Intervention de Philippe Bonnecarrere

Réunion du 10 novembre 2023 à 9h30
Immigration et intégration — Article 21

Photo de Philippe BonnecarrerePhilippe Bonnecarrere :

M. le ministre a raison d'en vanter les mérites et de dire qu'il a voulu copier ce rapport, mais, s'il a copié, il l'a fait malicieusement et en le modifiant, notamment au sujet de la réforme du contentieux.

Concrètement, quel est notre désaccord avec le Gouvernement ? Finalement, nous portons, mes chers collègues, les avis que vous avez exprimés.

Le Gouvernement connaît d'autant plus notre désaccord qu'il a renoncé à présenter devant nous un amendement, réservé pour le débat à l'Assemblée nationale.

Le rapport de M. Buffet et l'étude de M. Stahl préconisent de passer d'une quinzaine de procédures contentieuses à trois. Dans la version proposée par le ministre de l'intérieur, le nombre de procédures contentieuses passe à cinq.

Le système à trois procédures obéit à une grille d'appréciation assez simple.

Tout d'abord, la procédure ordinaire est retenue lorsque l'étranger en situation irrégulière se voit accorder un délai. Si cette personne ne pose pas de problèmes particuliers, elle se voit offrir un certain délai pour quitter le territoire.

Ensuite, l'étranger en situation irrégulière pose un problème, a reçu une OQTF et se voit assigné à résidence. Le tribunal administratif devra alors juger plus vite : au lieu des six mois de la procédure ordinaire, il n'aura plus que quinze jours dans cette procédure spéciale.

Enfin, en cas de problèmes nécessitant de passer dans un centre de rétention administrative (CRA), le délai de recours dans cette procédure d'urgence est de quarante-huit heures et le délai de jugement de quatre-vingt-seize heures.

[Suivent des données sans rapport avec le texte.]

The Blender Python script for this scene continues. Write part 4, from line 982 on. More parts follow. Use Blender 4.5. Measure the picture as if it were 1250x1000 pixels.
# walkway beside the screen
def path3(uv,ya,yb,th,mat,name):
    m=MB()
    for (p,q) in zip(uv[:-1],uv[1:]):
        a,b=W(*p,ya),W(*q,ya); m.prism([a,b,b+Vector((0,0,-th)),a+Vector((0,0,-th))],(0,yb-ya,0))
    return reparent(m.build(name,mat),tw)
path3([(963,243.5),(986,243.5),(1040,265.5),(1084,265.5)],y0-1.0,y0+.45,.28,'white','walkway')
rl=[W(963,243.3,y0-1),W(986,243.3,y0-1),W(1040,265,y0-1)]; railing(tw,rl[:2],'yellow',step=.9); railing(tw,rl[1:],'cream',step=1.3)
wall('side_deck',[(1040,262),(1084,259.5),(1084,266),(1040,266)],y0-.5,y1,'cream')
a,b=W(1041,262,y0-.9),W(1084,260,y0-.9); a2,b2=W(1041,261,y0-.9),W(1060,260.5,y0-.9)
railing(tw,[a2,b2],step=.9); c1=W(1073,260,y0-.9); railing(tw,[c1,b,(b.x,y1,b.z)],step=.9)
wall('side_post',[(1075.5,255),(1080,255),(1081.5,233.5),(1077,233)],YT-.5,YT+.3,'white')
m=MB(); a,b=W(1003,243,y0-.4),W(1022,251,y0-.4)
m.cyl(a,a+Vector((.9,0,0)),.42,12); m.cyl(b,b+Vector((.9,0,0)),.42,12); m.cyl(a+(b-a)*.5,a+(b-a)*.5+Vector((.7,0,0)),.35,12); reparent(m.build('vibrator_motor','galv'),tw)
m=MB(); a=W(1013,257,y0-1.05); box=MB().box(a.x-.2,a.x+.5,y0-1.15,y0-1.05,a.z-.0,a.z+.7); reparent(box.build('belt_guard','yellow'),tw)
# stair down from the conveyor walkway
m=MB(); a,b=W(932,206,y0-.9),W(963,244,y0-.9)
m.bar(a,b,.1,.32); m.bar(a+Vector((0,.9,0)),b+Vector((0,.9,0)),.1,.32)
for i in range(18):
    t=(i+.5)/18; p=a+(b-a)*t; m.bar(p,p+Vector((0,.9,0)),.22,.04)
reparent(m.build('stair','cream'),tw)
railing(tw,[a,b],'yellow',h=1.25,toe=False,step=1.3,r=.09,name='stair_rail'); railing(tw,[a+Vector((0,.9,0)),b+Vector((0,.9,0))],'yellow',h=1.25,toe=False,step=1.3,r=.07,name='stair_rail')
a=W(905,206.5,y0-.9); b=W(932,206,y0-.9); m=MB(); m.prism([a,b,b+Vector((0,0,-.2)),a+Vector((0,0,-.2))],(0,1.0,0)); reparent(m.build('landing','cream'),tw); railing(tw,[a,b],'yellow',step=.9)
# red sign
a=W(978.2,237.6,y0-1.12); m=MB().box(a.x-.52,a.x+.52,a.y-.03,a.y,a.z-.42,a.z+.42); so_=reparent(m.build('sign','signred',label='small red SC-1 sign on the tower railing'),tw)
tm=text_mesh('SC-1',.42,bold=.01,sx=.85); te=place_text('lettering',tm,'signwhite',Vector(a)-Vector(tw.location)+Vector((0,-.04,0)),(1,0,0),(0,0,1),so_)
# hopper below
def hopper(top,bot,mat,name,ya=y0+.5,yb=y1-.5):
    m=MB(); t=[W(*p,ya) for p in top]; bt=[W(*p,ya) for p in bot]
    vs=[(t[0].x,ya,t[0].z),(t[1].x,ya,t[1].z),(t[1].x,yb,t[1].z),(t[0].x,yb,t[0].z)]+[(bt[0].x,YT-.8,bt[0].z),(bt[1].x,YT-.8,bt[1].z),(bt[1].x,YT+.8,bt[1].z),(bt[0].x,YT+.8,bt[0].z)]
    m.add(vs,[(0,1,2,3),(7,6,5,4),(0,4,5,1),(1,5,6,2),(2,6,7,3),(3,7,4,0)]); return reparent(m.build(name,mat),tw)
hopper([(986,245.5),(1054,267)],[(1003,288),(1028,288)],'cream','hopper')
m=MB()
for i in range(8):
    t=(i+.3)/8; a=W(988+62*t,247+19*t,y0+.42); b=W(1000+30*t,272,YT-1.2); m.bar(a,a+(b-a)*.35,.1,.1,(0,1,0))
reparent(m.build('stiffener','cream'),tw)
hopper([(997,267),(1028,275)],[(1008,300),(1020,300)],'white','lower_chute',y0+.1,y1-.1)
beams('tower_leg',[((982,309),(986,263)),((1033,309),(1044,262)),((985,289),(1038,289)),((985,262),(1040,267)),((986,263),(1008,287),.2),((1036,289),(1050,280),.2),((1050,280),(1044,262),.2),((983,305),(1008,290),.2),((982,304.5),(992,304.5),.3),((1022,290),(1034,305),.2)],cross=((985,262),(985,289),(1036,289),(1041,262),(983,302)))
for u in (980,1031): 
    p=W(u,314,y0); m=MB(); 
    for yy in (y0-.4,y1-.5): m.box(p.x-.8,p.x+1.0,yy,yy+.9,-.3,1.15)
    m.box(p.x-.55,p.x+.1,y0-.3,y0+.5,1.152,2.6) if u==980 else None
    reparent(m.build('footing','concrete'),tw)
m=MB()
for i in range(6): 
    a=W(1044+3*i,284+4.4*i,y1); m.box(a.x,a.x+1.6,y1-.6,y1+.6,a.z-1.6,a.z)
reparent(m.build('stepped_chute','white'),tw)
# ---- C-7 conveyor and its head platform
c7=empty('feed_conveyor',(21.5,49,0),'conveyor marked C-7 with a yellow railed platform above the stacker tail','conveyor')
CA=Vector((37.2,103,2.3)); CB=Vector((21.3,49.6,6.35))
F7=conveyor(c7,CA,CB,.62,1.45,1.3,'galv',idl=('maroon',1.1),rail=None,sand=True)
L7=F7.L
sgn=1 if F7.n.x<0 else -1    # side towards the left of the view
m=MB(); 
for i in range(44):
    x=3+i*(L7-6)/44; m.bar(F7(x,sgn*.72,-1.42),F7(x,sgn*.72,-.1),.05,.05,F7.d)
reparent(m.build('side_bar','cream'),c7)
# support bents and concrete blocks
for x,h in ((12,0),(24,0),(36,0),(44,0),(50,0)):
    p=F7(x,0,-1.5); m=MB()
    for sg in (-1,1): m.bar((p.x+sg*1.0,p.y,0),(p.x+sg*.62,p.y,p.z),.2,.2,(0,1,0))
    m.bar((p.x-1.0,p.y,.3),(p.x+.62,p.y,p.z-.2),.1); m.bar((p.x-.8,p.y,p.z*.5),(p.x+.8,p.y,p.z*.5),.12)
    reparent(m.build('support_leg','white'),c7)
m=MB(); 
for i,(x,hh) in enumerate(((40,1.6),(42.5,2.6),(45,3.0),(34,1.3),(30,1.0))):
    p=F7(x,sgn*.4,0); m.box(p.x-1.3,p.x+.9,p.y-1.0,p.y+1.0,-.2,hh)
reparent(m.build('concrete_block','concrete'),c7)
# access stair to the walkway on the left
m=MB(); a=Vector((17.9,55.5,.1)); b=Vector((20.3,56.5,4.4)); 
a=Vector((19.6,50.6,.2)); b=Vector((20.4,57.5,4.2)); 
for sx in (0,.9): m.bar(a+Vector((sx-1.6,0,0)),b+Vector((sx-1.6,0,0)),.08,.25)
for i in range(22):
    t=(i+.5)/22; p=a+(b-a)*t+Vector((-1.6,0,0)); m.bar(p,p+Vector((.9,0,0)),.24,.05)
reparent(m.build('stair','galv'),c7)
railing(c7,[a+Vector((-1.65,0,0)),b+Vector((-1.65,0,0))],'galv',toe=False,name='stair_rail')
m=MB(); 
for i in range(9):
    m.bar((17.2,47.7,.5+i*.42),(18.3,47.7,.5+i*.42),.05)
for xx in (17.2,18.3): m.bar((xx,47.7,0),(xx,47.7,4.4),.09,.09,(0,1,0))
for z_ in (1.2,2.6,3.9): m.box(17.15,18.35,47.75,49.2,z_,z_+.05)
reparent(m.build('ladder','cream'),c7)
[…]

Telle était la logique que nous avons proposée.

M. le ministre propose d'introduire une autre procédure, dite « prioritaire », qui dans son esprit aura vocation à devenir la procédure principale. Elle est applicable aux OQTF sans délai de départ volontaire. À ce moment-là, le délai de recours est de soixante-douze heures et le délai de jugement de six semaines.

Pour quelles raisons ne partageons-nous pas l'idée de l'introduction de cette nouvelle procédure ?

Tout d'abord, 40 % des contentieux des tribunaux administratifs relèvent du droit des étrangers. Pour les tribunaux administratifs, juger en six mois ou en six semaines, ce n'est pas la même chose !

Ensuite, créer une procédure spéciale selon laquelle les tribunaux administratifs doivent juger bien plus rapidement que durant les six mois permis par la procédure ordinaire, alors que la personne jugée n'est pas assignée en résidence ou placée en centre de rétention, nous semble totalement contre-productif. Pour éloigner, il faut un peu de coercition. Certes, il peut y avoir quelques départs volontaires, mais c'est tout.

En cas d'assignation à résidence ou de placement en CRA, il est normal de demander aux tribunaux administratifs de juger rapidement et il est normal que les délais de recours soient limités.

En revanche, en l'absence de placement en CRA ou d'assignation à résidence, cela signifie que, dans la vraie vie, la décision d'éloignement ne sera pas exécutée. Dans ce cas, il n'est pas nécessaire de demander aux magistrats de se livrer à un sprint infernal.

Pour cette raison, nous sommes en désaccord avec le Gouvernement et souhaitons en rester au texte de la commission.